Они позволяли Вашингтону избежать обвинений в гуманитарной катастрофе и — потенциально поддерживали «лучик надежды» с населением Кубы, как бы отделяя его от правительства. Америка хотела не просто наказать Кубу, а задушить экономику. Запрет на экспорт промышленных товаров, запчастей для американского оборудования, машин и топлива должен был парализовать промышленность и транспорт на острове, спровоцировав коллапс, который свергнет режим Кастро. Но… Последствия были недооценены, что вызвало лишь усиление эскалации. Расчёт Эйзенхауэра был основан на предположении, что без американских товаров и рынка сбыта сахара кубинская экономика рухнет.

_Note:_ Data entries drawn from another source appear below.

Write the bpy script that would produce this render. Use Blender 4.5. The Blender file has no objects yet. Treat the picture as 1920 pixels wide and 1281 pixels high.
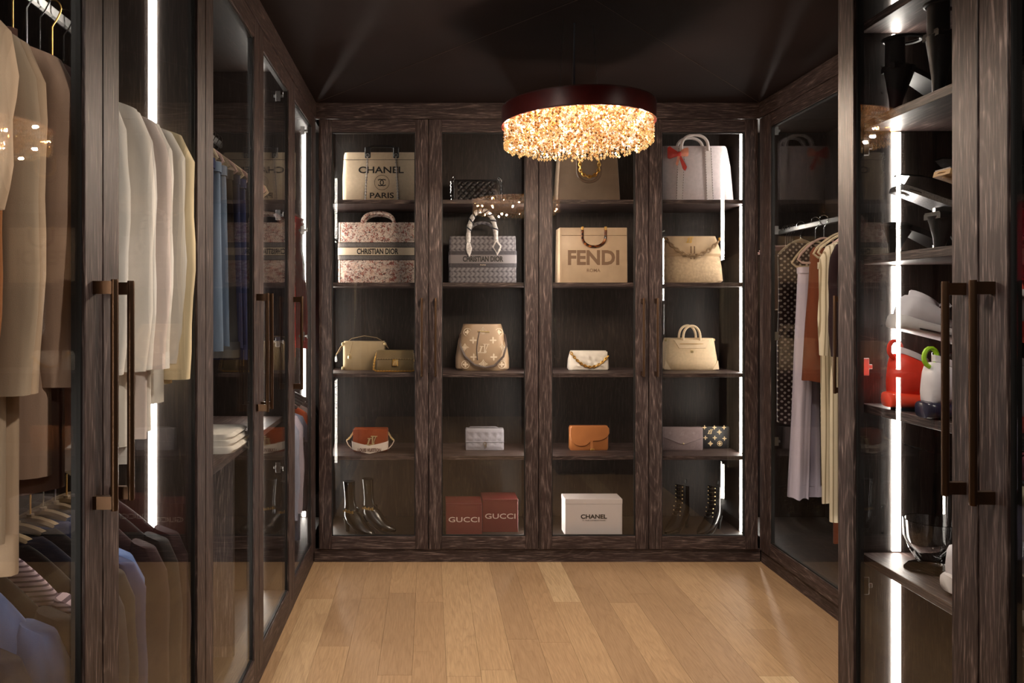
import bpy, bmesh, math, random
from mathutils import Vector, Matrix
R = math.radians
PI = math.pi
SC = bpy.context.scene
COL = SC.collection
random.seed(7)

# ------------------------------------------------------------------ camera, world, exposure
H = 1.333                       # eye height; focal length 1380 px on a 1920 px wide frame
cam_d = bpy.data.cameras.new('camera')
cam = bpy.data.objects.new('camera', cam_d)
COL.objects.link(cam)
cam.location = (0, 0, H)
cam.rotation_euler = (R(90), 0, 0)
cam_d.sensor_width = 36
cam_d.lens = 1380 / 1920 * 36
cam_d.shift_x = 156 / 1920
cam_d.shift_y = -63.5 / 1920
cam_d.clip_start = 0.02
SC.camera = cam
wd = bpy.data.worlds.new('world')
SC.world = wd
wd.use_nodes = True
wd.node_tree.nodes['Background'].inputs[0].default_value = (0.9, 0.85, 0.8, 1)
wd.node_tree.nodes['Background'].inputs[1].default_value = 0.02
SC.view_settings.view_transform = 'Standard'
SC.view_settings.look = 'None'
SC.view_settings.exposure = 0.0
SC.view_settings.gamma = 1.0
SC.view_settings.use_curve_mapping = False
SC.cycles.max_bounces = 8
SC.cycles.diffuse_bounces = 2
SC.cycles.glossy_bounces = 4
SC.cycles.transmission_bounces = 6
SC.cycles.transparent_max_bounces = 40
SC.cycles.sample_clamp_indirect = 4.0
SC.cycles.adaptive_threshold = 0.02
SC.cycles.caustics_reflective = False
SC.cycles.caustics_refractive = False

LED_POWER = 38.0                 # emission of the cabinet LED strips
LAMP_POWER = 4.3               # each of the small bulbs in the chandelier
FILL_POWER = 25.0               # each added ceiling fill light

# ------------------------------------------------------------------ materials
def S(r, g, b):
    def f(c):
        c /= 255.0
        return c / 12.92 if c <= 0.04045 else ((c + 0.055) / 1.055) ** 2.4
    return (f(r), f(g), f(b), 1.0)

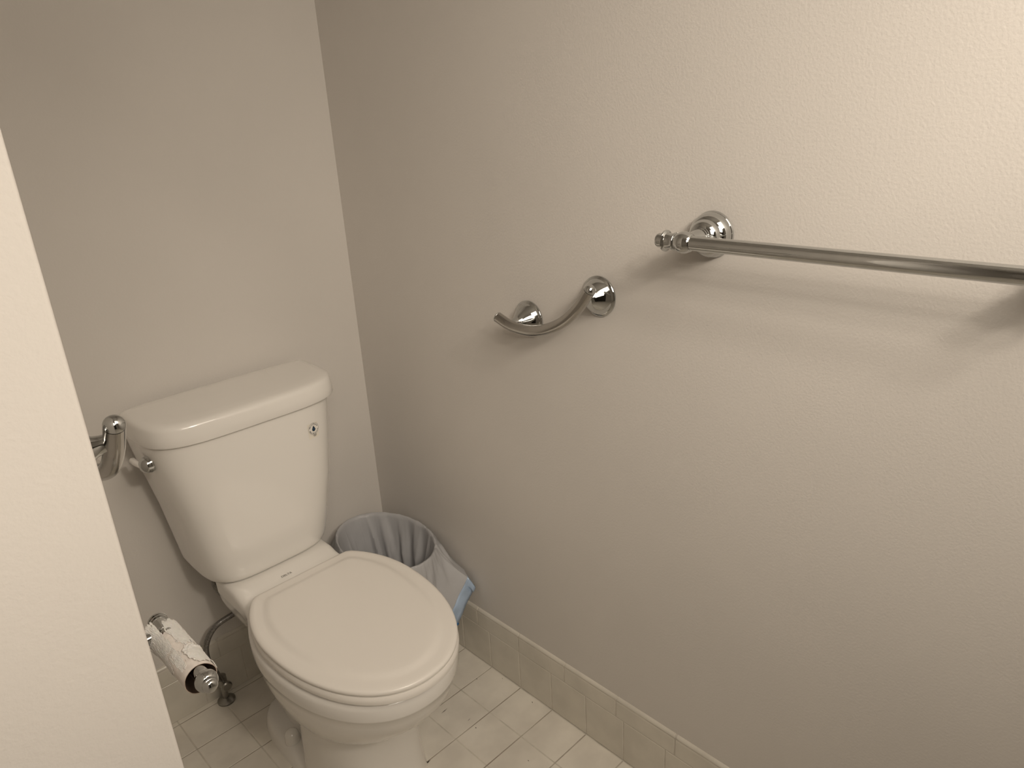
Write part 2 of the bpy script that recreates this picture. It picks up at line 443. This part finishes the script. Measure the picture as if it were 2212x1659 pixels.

Однако сия программа не учла несколько факторов:
Это и незамедлительная готовность СССР к щедрой помощи: не просто компенсировать, а превзойти американскую, видя в Кубе стратегический плацдарм.
Консолидирующий эффект: внешняя угроза сплотила население вокруг Кастро. Эмбарго было представлено как акт «империалистической агрессии», оправдывающий всё более жёсткие меры внутри страны.
Эффект домино: частичное эмбарго (не всеобъемлющее, с исключениями) не сработало, приведя к дальнейшей эскалации. Всего через несколько месяцев, 3 января 1961 года, США разорвали дипломатические отношения с Кубой. А 3 февраля 1962 года президент Джон Ф. Кеннеди, действуя на основе полномочий, данных Эйзенхауэром, подписал указ о введении полного торгового эмбарго, которое действует в модифицированной форме до сих пор.
Таким образом, эмбарго от 19 октября 1960 года стало не финальным актом, а решающим первым шагом в самой длительной экономической войне современной истории. То был момент, когда дипломатия окончательно уступила место силовому давлению, а Куба и США вступили в шестидесятилетнюю эпоху взаимной враждебности, последствия которой ощущаются до сих пор.